Talking effectively also means to know when to listen. This includes not
only hearing but understanding. To understand what has been said,
parents need to clarify it ("Do you mean...?"), acknowledge it ("You
feel... because...") and empathize with it ("You sound really..."). When
the teenager feels that her parents understand her, she will be
encouraged to confide in them and explain why she does things and how
she feels about it. And as I said earlier, by understanding, parents
will get the full picture and will then know which appropriate action to
take. Also, if parents want to be listened to by their children, they
need to model good listening skills. Children tend to do as parents do
rather than as parents say. So now is always a good time to start
practicing these skills.
Insecurity
Looking closer at the above reasons, parents will see that the
underlying factor is that the girl feels insecure about herself. Her
self-esteem is low and so she relies on the boy to make her feel good
about herself. The root of falling into the trap of peer-pressures,
popularity contests, the need to be wanted and loved, and to have
attention, is insecurity. If this is the case then give her the love and
attention that she needs. Show and tell her that you love her despite
her "bad" behaviors, and yet you will not tolerate them. Teach her how
to feel good about herself and her religion. Build her self-esteem by
acknowledging her good behaviors and achievements or her attempts to
achieve (and not focusing on failures). Assign her challenging tasks and
stimulating activities. This also applies to the bored daughter. Take
her to teenage Islamic gatherings and camps. Encourage her to make new
Muslim friends. As to the one with raging hormones who cannot control
herself, ask her if she would like to marry (but do not force it upon
her).
Certainly, remind her that it is the girlfriend-boyfriend relationship
that cannot be approved and teach her (again) about Islam's position
with regards to this. Lastly, provide Muslim role models for her.
Stories about those women who guard their chastity and piety are
rewarded for doing so. Maryam, mother of Prophet Eesa (a.s), is one
great example.
Don't forget about the boys
Having taken care of the daughter, I will now focus attention on the
son. It is ironical that parents react as if there is a death in the
family when their daughter engages in a girlfriend-boyfriend
relationship. But when it is the son who is in a similar or worst
position, the same parents are complaisant. Feel that the boy needs to
have experience and enjoy himself first before he can settle down and
marry. It is as if the daughter alone carries the honor of the family.

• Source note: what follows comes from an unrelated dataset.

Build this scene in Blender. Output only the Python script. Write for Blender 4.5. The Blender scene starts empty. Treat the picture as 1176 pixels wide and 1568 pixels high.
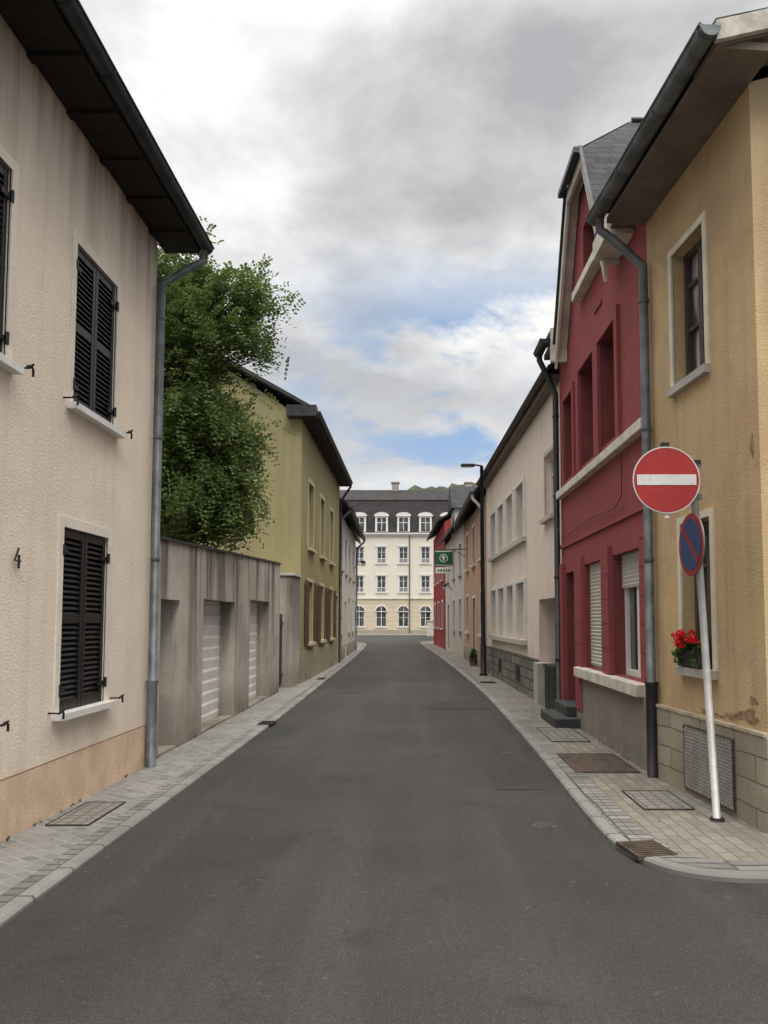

Honor needs to be distributed evenly among the family if it is to be
kept intact. This means the father, mother, son and daughter must each
guard their own honor. If the father or mother loses his or her honor
then they are providing the role model for their children. And if the
son loses his honor and goes unpunished then the daughter will see this
as a hypocritical act and consequently rebels. For any mediating action
to work on the daughter, parents must be consistent on their son as
well. Look to the reasons why girls pursue boys then parents will see
that those are the same ones that propel boys into the arms of girls.